Este desenlace no sería una "sanción" política, sino la restauración del status quo ante requerida por el principio de supremacía constitucional (art. 31 de la Constitución Nacional). Como enseñó el citado caso Marbury vs Madison, "un acto contrario a la Constitución es nulo, y los poderes judiciales están obligados a desaplicarlo". El Senado, en ejercicio de su rol de control (art. 99 inc. 4), cumpliría aquí una función análoga a la revisión judicial: eliminar normas espurias del ordenamiento.
Consecuencias jurídicas del rechazo senatorial a los pliegos en comisión: Doctrina constitucional y riesgos de precedente.
La eventual denegación de los pliegos por el Senado activaría mecanismos constitucionales de caducidad automática, conforme a la naturaleza precaria de las designaciones en comisión. Como explica Bidart Campos (1995), este instituto opera bajo una condición resolutoria temporal: "Si el acuerdo del Senado no se presta o no se deniega antes de finalizar el próximo período de sesiones ordinarias, la designación expira ipso iure" (Vol. II, p. 327). Esta lógica –que excluye las sesiones extraordinarias del cómputo– deriva del principio de interpretación restrictiva de las excepciones (art. 28 Constitución Nacional), aplicable a todo uso del artículo 99 inc. 19 de la Constitución Nacional.

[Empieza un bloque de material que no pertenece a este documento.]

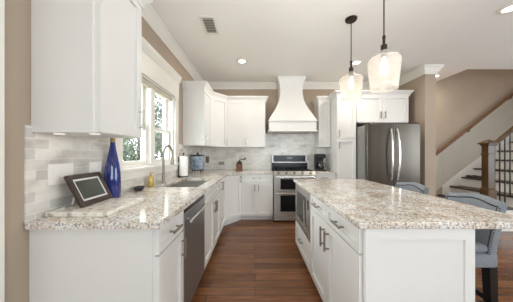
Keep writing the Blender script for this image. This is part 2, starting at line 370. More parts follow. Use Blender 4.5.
# ------------------------------------------------------------------ cabinets
def shaker(mb, u0, u1, z0, z1, fr=.055, t=.024):
    mb.box(u0, u0+fr, -t, 0, z0, z1).box(u1-fr, u1, -t, 0, z0, z1).box(u0+fr, u1-fr, -t, 0, z0, z0+fr).box(u0+fr, u1-fr, -t, 0, z1-fr, z1)
    mb.box(u0+fr, u1-fr, -t+.018, -.002, z0+fr, z1-fr); return mb
def pull(u, z, o, L=.13, t=.024):
    m = MB(); r = .0065; p = .032
    if o == 'v':
        m.box(u-r, u+r, -t-p-r, -t-p+r, z-L/2, z+L/2, .002)
        for s in (-1, 1): m.box(u-.005, u+.005, -t-p, -t, z+s*L*.36-.005, z+s*L*.36+.005)
    else:
        m.box(u-L/2, u+L/2, -t-p-r, -t-p+r, z-r, z+r, .002)
        for s in (-1, 1): m.box(u+s*L*.36-.005, u+s*L*.36+.005, -t-p, -t, z-.005, z+.005)
    return m
def cabinet(name, label, cx, cy, ang, w, d, z0, z1, fronts, toe=0, hollow=False, hmat=None, group=None, zr=None):
    """ local frame: front carcass plane at y=0, facing -y; x from -w/2 to w/2 """
    zr = z0 if zr is None else zr
    r = thing(name, label, 'cabinet', (cx, cy, zr), ang, group)
    g = .0005; h = w/2-g; a, b = z0-zr, z1-zr
    m = MB(); zb = a+toe
    if hollow:
        t = .018
        m.box(-h, -h+t, 0, d, zb, b).box(h-t, h, 0, d, zb, b).box(-h+t, h-t, d-t, d, zb, b).box(-h+t, h-t, 0, d-t, zb, zb+t).box(-h+t, h-t, 0, t, b-.04, b).box(-h+t, h-t, 0, t, zb+t, zb+.05)
    else: m.box(-h, h, 0, d, zb, b)
    m.build('body', M_CAB, r, local=True)
    if toe: MB().box(-h, h, .07, d, a, zb).build('toe_kick', M_CAB, r, local=True)
    for f in fronts:
        kind, u0, u1, f0, f1 = f[:5]
        mb = MB(); fr = .055 if kind == 'door' or (f1-f0) > .17 else .034
        shaker(mb, u0, u1, f0-zr, f1-zr, fr)
        o = mb.build(kind, M_CAB, r, local=True)
        for hd in f[5:]:
            pull(hd[0], hd[1]-zr, hd[2], *(hd[3:])).build('handle', hmat or M_NICKEL, o, local=True)
    return r
FX = XL+.655; G = .004                      # base carcass front on the left wall (-.505)
FXc = FX-.02
CT, CB = .92, .885
R90 = PI/2
def left_base(label, y0, y1, fronts, **k):
    return cabinet('base_cabinet', label, FXc, (y0+y1)/2, R90, y1-y0, FXc-XL-.002, 0, CB-.001, fronts, toe=.095, **k)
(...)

La distinción conceptual entre "designación en comisión" y "puesta en comisión" es crucial aquí. Mientras la primera es una figura excepcional pero constitucional (para cubrir vacantes administrativas), la segunda –según Bidart Campos– constituye una práctica espuria heredada de gobiernos de facto: "Suspender la inamovilidad judicial mediante designaciones temporales socava la independencia funcional, sometiendo al juez a presiones del poder que lo nombró" (Op. cit., p. 334). Al aplicar esta doctrina, los actuales magistrados en comisión enfrentan un dilema existencial: cada fallo que emitan podría interpretarse como un cálculo para asegurar su ratificación, violando el estándar de imparcialidad que exige la CIDH en su Opinión Consultiva OC-29/2021.

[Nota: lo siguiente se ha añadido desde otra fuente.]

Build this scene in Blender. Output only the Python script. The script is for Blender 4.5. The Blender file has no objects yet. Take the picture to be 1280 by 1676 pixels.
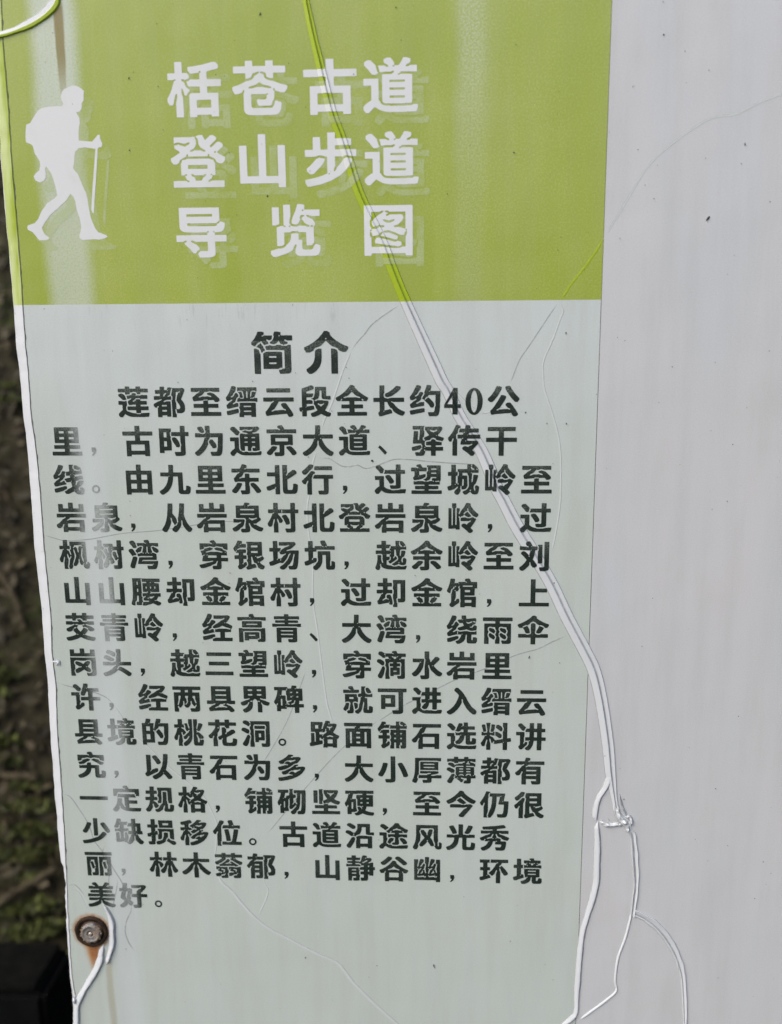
import bpy, bmesh, math, random
import numpy as np
from mathutils import Vector, Matrix, noise
random.seed(7); rng = np.random.default_rng(7)
S = bpy.context.scene; COL = S.collection
R = math.radians

# ------------------------------------------------------------------ camera, world, sun, exposure
BZ = 1.30                                   # height of the first text line above the ground in front
F_PX = 1591.0
cam_d = bpy.data.cameras.new('camera'); cam = bpy.data.objects.new('camera', cam_d); COL.objects.link(cam)
CAM = Vector((0.20638547, -0.52578526, 0.02922923 + BZ))
CR = Matrix(((0.99882, -0.00123297, 0.048557), (0.0477439, 0.2088007, -0.976792), (-0.0089344, 0.9779574, 0.2086131)))
cam.matrix_world = Matrix.Translation(CAM) @ CR.to_4x4()
cam_d.sensor_fit = 'VERTICAL'; cam_d.sensor_height = 36; cam_d.lens = F_PX / 1676 * 36
cam_d.clip_start = 0.01; cam_d.clip_end = 500
cam_d.dof.use_dof = True; cam_d.dof.focus_distance = 0.548; cam_d.dof.aperture_fstop = 5.2
S.camera = cam
SUN_EL, SUN_AZ = 48, -52                    # overcast: broad soft light from the upper left, in front of the board
w = bpy.data.worlds.new('World'); S.world = w; w.use_nodes = True
nt = w.node_tree; bg = nt.nodes['Background']
sky = nt.nodes.new('ShaderNodeTexSky'); sky.sky_type = 'NISHITA'; sky.sun_disc = False
sky.sun_elevation = R(SUN_EL); sky.sun_rotation = R(180 - SUN_AZ); sky.air_density = 1.0; sky.dust_density = 5.0; sky.ozone_density = 1.0
nt.links.new(sky.outputs[0], bg.inputs[0]); bg.inputs[1].default_value = 0.15
sd = bpy.data.lights.new('sun', 'SUN'); sun = bpy.data.objects.new('sun', sd); COL.objects.link(sun)
sd.energy = 1.2; sd.angle = R(35); sd.color = (1.0, 0.98, 0.955)
a = R(SUN_AZ); L = Vector((math.sin(a) * math.cos(R(SUN_EL)), -math.cos(a) * math.cos(R(SUN_EL)), math.sin(R(SUN_EL))))
sun.rotation_euler = L.to_track_quat('Z', 'Y').to_euler(); sun.location = (0, 0, 4)
S.view_settings.view_transform = 'Standard'; S.view_settings.look = 'None'; S.view_settings.gamma = 1
S.view_settings.exposure = 0.46

# ------------------------------------------------------------------ helpers
def ray(px, py):
    return (CR @ Vector(((px - 640) / F_PX, (838 - py) / F_PX, -1)))
def at(px, py, y=0.0):                      # point of the board plane (board coordinates: x, z) under a pixel of the photo
    d = ray(px, py); k = (y - CAM.y) / d.y; p = CAM + d * k
    return Vector((p.x, p.z - BZ))
def mesh_obj(name, verts, faces, mat, parent=None, attrs=None, smooth=False):
    me = bpy.data.meshes.new(name); me.from_pydata([tuple(v) for v in verts], [], faces)
    if attrs:
        for k, vals in attrs.items():
            at_ = me.attributes.new(k, 'FLOAT', 'POINT'); at_.data.foreach_set('value', vals)
    if smooth: me.shade_smooth()
    me.update(); o = bpy.data.objects.new(name, me); COL.objects.link(o)
    if mat: me.materials.append(mat)
    if parent: o.parent = parent
    return o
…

El andamiaje argumental se refuerza con la jurisprudencia académica de Fayt (2003): "El carácter precario del nombramiento faculta al Senado no solo a rechazarlo, sino a extinguir sus efectos ab initio" (Derecho Constitucional, p. 412). Ekmekdjian (2012) amplía este criterio: "La caducidad por rechazo senatorial no es discrecional –es la consecuencia necesaria de usar una vía excepcional para cargos que exigen consenso institucional" (Tratado, T. III, p. 189). Estas posturas se alinean con el espíritu del Constituyente de 1994, que fortaleció los controles interorgánicos (arts. 99 inc. 4 y 114 Constitución Nacional) precisamente para evitar la discrecionalidad ejecutiva en materia judicial.
Escenarios post-rechazo y el riesgo de precedente
1. Efecto inmediato: Cesación automática de los designados, sin necesidad de nuevo decreto (art. 29 Constitución Nacional).

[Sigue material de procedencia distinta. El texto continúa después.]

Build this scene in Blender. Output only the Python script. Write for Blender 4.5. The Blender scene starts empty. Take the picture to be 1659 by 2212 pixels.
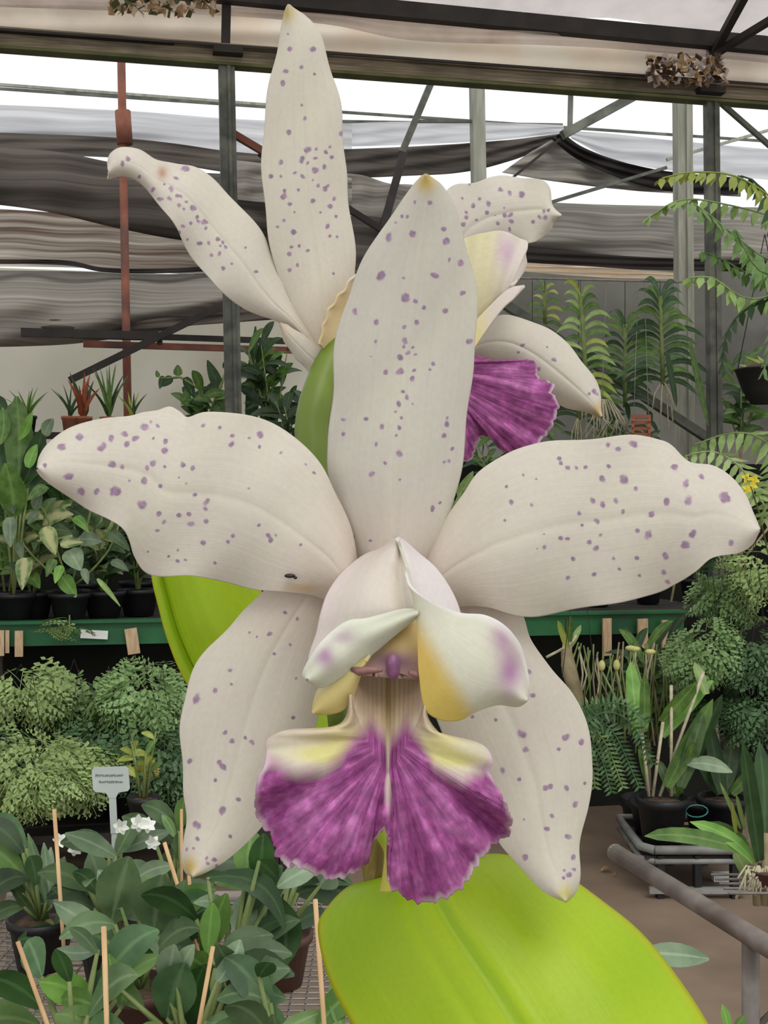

2. Obligación de reiniciar el proceso: El Ejecutivo debe activar el mecanismo ordinario del artículo 99 inc. 4 de la Constitución Nacional, con audiencias públicas y acuerdo legislativo para las nuevas propuestas.
3. Costos institucionales: Aunque se corrija el procedimiento, persiste el daño a la credibilidad judicial –la Corte que avaló estos nombramientos queda inhabilitada simbólicamente para revisar futuros abusos (Teoría de la Legitimidad por Retroalimentación de Fallon, 2014).
En conclusión, el verdadero peligro radica en el precedente creado por el Decreto 137/2025 y su validación judicial por la Corte Suprema, con la toma de juramento de García-Mansilla (por ahora). Como advierte Ferrajoli (2011), cuando los órganos de garantía normalizan prácticas inconstitucionales, generan "zonas de no derecho" que luego se expanden, lo que permitiría a futuros gobiernos usen el receso legislativo como herramienta de court-packing estratégico, y permita con estas designaciones “en comisión” presionar a éstos jueces mediante amenazas veladas de destitución o retiro de pliegos. En definitiva, de vaciar el artículo 99 inc. 4 de la Constitución de su contenido, amén de convertir al Senado en mero notario de decisiones ya tomadas.